Biernat also relies upon United States v. Acosta, 111 F. Supp.2d 1082 (E.D.Wis. 2000), but it is not helpful to his cause. In Acosta, the evidence used to impeach the witness was a videotaped interrogation in which the government conceded the agent violated FBI policy. See Acosta, 111 F. Supp.2d at 1090 (finding that Agent Craft "forthrightly and unwaveringly acknowledged his videotaped misconduct in that case."). Acosta is distinct from the case at hand because in Acosta, the agent's misconduct was admitted and reliably demonstrated by the videotape. Here, there is no such reliable evidence or admission of misconduct. Indeed, there is no record evidence of the circumstances of Agent Boylan's conduct here at all.
Biernat additionally cites a 1978 case from the Court of Appeals of New York, People v. Puglisi, 376 N.E.2d 1325 (N.Y. 1978), in support of his request for Agent Boylan's personnel file. The Puglisi court held that it was "not harmless error, despite the subsequent extensive cross-examination," to not require disclosure to defense counsel of "the disciplinary file as to prior misconduct" on the part of the detective in the case. Id. at 1326. Puglisi determined that the "cumulative effect" of several errors required a reversal. Id. Here, unlike Puglisi, there is no disciplinary file regarding prior misconduct of Agent Boylan. An in camera review of the file revealed "no information directly or indirectly relating to investigation and interview technique issues that have been raised by defendant Biernat." Order of June 5, 2002 [Doc. No. 83], at 2. An examination of the circumstances of this case does not create a definite and firm conviction that a mistake has been committed. The Orders are affirmed.

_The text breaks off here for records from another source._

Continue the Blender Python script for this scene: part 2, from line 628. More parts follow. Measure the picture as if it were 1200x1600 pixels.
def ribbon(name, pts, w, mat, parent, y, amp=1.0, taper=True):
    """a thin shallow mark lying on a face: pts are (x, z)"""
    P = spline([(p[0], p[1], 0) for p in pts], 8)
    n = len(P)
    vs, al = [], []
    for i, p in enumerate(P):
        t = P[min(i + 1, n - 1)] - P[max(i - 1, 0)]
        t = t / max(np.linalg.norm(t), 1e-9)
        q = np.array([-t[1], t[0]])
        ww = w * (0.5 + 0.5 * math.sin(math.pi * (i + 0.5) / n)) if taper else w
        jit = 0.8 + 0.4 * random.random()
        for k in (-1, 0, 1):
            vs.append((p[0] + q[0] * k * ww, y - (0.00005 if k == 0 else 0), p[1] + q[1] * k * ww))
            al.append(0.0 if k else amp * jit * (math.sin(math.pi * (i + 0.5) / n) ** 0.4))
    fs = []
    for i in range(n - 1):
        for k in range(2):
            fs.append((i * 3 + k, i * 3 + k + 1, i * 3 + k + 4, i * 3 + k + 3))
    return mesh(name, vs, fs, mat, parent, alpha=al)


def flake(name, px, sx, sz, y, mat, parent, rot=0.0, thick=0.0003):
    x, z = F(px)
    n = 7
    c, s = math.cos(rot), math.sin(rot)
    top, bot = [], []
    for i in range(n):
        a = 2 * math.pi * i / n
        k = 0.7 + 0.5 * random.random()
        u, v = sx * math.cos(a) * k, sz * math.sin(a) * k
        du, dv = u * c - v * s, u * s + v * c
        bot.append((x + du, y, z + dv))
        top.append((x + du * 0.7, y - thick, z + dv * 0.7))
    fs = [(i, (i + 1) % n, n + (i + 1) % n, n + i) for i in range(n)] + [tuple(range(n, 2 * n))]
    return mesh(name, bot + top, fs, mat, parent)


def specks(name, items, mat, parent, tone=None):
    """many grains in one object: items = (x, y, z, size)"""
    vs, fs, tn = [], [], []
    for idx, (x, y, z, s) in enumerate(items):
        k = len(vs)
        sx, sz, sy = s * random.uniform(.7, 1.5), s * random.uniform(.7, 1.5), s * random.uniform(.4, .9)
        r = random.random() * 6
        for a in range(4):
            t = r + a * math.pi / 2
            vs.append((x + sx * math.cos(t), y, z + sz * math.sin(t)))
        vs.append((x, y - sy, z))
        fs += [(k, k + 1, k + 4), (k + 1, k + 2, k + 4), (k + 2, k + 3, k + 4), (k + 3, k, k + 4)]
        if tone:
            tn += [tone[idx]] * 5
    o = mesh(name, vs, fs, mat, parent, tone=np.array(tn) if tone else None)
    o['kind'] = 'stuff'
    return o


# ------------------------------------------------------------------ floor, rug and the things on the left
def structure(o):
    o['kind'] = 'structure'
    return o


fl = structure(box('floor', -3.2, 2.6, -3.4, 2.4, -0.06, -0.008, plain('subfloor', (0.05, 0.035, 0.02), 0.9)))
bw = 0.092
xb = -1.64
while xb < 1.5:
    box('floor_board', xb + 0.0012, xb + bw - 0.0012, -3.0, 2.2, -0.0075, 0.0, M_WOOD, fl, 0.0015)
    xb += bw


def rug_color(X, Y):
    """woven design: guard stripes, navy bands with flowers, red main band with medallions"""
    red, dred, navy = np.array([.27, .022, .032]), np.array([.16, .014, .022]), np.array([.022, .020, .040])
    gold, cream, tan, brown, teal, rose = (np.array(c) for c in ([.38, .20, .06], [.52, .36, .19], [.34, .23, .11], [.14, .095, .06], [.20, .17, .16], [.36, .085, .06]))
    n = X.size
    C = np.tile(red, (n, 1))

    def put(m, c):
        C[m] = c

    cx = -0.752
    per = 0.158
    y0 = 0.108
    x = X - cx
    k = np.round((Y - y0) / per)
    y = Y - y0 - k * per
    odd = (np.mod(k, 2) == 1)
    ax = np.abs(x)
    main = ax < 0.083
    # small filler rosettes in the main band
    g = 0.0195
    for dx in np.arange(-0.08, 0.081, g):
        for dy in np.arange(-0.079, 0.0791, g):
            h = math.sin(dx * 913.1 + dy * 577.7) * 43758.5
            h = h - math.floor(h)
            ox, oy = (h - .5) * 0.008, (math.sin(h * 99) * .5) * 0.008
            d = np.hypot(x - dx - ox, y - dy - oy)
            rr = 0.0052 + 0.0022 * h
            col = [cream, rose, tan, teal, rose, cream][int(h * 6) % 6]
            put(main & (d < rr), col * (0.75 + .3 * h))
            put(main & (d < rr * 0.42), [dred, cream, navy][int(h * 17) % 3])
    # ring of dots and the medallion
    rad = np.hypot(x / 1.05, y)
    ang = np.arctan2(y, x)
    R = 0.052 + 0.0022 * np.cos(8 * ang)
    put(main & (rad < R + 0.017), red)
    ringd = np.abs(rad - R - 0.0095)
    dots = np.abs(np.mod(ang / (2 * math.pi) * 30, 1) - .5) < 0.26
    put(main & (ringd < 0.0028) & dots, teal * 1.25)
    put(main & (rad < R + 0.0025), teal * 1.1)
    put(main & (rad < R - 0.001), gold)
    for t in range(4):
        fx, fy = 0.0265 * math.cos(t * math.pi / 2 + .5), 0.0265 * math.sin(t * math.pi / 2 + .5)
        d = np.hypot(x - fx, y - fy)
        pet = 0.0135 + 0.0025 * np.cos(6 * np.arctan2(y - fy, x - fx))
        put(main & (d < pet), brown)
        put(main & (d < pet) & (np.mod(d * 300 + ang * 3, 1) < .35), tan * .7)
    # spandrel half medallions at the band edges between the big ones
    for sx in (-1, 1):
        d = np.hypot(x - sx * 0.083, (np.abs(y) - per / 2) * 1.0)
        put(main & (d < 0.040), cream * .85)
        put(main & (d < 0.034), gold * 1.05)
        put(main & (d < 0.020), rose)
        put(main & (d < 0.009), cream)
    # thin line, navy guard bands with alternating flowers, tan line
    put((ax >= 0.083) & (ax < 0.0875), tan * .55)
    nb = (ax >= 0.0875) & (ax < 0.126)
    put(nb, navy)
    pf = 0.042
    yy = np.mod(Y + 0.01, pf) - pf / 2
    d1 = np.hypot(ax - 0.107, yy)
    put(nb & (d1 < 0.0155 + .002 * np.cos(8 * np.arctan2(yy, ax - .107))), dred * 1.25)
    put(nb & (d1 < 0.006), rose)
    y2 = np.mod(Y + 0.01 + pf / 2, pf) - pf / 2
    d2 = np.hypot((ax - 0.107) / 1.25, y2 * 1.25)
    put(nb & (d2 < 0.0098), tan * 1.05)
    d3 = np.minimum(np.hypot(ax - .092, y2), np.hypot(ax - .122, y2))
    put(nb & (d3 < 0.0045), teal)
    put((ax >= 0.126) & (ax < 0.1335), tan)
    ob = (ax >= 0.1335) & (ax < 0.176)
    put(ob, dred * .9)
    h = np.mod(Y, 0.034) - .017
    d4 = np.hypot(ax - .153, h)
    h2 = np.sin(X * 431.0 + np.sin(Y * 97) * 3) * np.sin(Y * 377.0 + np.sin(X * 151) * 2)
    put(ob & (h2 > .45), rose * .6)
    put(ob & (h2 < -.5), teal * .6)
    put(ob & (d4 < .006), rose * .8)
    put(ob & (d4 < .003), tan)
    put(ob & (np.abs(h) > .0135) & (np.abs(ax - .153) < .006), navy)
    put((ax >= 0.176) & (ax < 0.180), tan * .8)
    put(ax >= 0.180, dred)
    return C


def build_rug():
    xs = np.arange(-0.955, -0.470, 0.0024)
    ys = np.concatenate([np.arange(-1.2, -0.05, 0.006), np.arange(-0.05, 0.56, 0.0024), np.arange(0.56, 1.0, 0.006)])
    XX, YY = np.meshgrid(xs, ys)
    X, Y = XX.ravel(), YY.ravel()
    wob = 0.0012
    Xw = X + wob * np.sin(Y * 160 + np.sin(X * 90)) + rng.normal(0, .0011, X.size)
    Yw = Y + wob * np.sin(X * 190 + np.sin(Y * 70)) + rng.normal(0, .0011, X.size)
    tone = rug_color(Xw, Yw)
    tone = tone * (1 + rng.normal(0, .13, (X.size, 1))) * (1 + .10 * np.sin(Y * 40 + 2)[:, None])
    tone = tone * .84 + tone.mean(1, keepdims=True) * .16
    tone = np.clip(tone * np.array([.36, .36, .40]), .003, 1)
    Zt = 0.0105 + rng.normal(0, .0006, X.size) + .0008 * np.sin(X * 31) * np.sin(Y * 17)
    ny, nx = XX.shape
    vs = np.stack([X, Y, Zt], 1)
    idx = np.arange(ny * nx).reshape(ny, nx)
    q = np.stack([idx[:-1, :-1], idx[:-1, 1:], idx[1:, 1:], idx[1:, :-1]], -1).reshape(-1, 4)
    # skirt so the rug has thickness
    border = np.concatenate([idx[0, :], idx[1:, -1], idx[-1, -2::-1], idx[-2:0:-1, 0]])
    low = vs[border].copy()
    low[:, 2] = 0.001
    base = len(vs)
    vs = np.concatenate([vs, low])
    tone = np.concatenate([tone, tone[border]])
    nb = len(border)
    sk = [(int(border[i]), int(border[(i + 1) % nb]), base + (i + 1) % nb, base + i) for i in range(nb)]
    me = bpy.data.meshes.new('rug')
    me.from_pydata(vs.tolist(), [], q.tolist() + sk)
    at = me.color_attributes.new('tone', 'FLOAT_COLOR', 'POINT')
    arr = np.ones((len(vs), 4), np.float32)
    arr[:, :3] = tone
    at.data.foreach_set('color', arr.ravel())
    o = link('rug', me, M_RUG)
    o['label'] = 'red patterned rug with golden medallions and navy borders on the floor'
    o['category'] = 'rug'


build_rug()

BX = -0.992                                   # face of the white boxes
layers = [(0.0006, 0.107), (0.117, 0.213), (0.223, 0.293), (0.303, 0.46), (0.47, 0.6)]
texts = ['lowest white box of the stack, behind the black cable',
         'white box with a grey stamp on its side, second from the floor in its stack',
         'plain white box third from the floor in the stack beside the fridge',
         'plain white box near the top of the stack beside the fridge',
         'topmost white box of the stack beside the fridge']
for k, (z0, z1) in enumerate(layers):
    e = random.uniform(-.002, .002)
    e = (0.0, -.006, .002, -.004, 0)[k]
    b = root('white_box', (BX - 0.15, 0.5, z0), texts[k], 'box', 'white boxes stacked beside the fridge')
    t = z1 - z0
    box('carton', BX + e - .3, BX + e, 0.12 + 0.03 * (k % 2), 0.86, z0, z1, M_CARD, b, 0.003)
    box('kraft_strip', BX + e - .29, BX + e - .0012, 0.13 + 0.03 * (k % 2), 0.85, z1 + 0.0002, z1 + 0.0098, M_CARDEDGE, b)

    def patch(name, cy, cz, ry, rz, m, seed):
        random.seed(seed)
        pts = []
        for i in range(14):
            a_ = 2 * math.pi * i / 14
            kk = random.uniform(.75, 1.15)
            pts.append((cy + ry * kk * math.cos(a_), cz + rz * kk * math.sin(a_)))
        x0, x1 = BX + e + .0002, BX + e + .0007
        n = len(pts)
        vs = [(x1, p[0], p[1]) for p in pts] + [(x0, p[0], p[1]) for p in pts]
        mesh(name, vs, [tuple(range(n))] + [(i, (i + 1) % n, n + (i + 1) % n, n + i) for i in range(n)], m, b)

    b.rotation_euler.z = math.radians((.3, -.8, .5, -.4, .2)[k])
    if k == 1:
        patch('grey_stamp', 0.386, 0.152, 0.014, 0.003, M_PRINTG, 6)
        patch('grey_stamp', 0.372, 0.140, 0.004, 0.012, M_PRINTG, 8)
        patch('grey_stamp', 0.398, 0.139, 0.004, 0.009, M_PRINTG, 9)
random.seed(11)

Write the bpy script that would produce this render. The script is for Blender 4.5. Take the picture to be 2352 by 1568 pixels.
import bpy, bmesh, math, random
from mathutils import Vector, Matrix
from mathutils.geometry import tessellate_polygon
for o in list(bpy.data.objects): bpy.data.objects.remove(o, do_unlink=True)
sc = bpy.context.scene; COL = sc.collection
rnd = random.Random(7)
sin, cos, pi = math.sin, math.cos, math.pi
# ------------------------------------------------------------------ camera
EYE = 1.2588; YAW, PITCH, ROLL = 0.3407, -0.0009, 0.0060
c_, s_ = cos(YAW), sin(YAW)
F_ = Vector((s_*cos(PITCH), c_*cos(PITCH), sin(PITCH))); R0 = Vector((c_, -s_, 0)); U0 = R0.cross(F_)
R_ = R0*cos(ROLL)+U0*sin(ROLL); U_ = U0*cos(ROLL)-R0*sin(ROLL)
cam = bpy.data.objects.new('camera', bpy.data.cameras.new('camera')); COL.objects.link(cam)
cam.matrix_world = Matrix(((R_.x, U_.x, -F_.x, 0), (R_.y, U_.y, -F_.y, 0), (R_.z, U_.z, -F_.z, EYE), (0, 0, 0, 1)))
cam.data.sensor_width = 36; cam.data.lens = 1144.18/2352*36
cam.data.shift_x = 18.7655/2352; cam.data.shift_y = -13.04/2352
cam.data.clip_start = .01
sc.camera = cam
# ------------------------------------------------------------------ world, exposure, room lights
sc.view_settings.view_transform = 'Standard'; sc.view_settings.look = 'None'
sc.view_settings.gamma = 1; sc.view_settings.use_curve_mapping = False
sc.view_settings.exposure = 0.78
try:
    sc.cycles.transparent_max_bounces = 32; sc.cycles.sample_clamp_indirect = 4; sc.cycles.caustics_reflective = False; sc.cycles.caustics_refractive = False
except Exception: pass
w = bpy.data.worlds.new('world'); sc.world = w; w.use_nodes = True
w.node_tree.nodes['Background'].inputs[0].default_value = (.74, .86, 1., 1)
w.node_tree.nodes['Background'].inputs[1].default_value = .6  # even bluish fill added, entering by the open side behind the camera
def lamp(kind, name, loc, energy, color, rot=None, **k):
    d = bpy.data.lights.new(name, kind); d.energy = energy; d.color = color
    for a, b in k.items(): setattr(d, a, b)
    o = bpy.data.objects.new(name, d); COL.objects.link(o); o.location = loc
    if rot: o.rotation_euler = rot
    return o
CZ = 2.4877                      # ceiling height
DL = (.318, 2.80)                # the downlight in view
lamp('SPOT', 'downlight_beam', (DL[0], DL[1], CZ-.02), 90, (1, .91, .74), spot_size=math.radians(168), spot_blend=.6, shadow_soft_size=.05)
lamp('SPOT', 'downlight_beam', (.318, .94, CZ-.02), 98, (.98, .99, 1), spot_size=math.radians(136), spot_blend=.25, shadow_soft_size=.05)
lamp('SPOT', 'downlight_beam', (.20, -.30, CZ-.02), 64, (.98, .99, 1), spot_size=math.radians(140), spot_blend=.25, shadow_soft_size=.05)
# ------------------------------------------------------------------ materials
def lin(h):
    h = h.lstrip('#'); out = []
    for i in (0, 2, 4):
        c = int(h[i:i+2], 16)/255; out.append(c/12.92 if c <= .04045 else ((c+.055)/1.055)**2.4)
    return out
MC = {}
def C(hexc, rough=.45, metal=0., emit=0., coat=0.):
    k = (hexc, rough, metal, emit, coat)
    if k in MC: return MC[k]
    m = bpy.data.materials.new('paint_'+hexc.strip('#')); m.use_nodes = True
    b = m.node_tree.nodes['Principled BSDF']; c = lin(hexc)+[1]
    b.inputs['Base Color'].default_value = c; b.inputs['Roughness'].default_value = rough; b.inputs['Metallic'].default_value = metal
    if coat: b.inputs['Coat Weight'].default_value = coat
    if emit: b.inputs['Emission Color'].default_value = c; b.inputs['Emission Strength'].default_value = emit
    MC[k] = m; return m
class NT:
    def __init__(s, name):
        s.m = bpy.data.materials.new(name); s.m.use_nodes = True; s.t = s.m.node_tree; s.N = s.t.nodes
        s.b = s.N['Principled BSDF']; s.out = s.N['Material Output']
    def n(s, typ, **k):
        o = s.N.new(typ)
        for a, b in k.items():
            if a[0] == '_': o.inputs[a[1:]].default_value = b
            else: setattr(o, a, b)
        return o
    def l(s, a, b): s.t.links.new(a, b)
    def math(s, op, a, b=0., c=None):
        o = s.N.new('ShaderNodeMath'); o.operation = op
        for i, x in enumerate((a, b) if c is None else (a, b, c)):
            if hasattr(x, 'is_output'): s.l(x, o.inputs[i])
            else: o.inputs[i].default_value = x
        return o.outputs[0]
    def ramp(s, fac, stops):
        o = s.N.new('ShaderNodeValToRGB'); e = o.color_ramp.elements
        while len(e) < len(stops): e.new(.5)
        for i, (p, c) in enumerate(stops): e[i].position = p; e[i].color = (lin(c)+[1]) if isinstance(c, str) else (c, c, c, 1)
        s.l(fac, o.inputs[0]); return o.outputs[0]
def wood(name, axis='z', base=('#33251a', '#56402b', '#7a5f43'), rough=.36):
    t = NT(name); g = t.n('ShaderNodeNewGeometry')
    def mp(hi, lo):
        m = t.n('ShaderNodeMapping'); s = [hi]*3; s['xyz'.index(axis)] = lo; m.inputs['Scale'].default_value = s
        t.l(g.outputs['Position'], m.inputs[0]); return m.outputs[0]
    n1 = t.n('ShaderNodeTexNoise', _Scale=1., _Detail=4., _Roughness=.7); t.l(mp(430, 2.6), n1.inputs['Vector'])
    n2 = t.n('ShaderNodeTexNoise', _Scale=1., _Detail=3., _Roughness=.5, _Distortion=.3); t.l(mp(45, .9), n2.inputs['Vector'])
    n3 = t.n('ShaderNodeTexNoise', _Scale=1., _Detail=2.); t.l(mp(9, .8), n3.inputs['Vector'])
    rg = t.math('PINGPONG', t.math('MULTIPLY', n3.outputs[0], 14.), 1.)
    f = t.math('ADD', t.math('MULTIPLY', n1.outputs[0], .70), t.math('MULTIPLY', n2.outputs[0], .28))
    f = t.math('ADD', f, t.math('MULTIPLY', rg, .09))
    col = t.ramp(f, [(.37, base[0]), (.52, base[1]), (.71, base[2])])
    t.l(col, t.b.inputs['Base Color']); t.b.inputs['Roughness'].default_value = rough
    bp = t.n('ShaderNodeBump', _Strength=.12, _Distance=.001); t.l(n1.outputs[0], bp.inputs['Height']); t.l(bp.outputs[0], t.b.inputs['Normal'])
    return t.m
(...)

Judge Boylan's denial of Biernat's request for a bill of particulars is also affirmed. Biernat did not "specifically designate . . . the basis for" the appeal. D. Minn. LR 72.1(b)(2). No clear error by Judge Boylan is evident.
III. CONCLUSION
Based upon the foregoing, Judge Boylan's Orders, and all of the files, records and proceedings herein, IT IS HEREBY ORDERED that:
(1) Judge Boylan's Orders of May 30, 2002, and June 5, 2002 [Doc. Nos. 81, 83] are AFFIRMED;
(2) Biernat's Appeal [Doc. No. 87] is DENIED.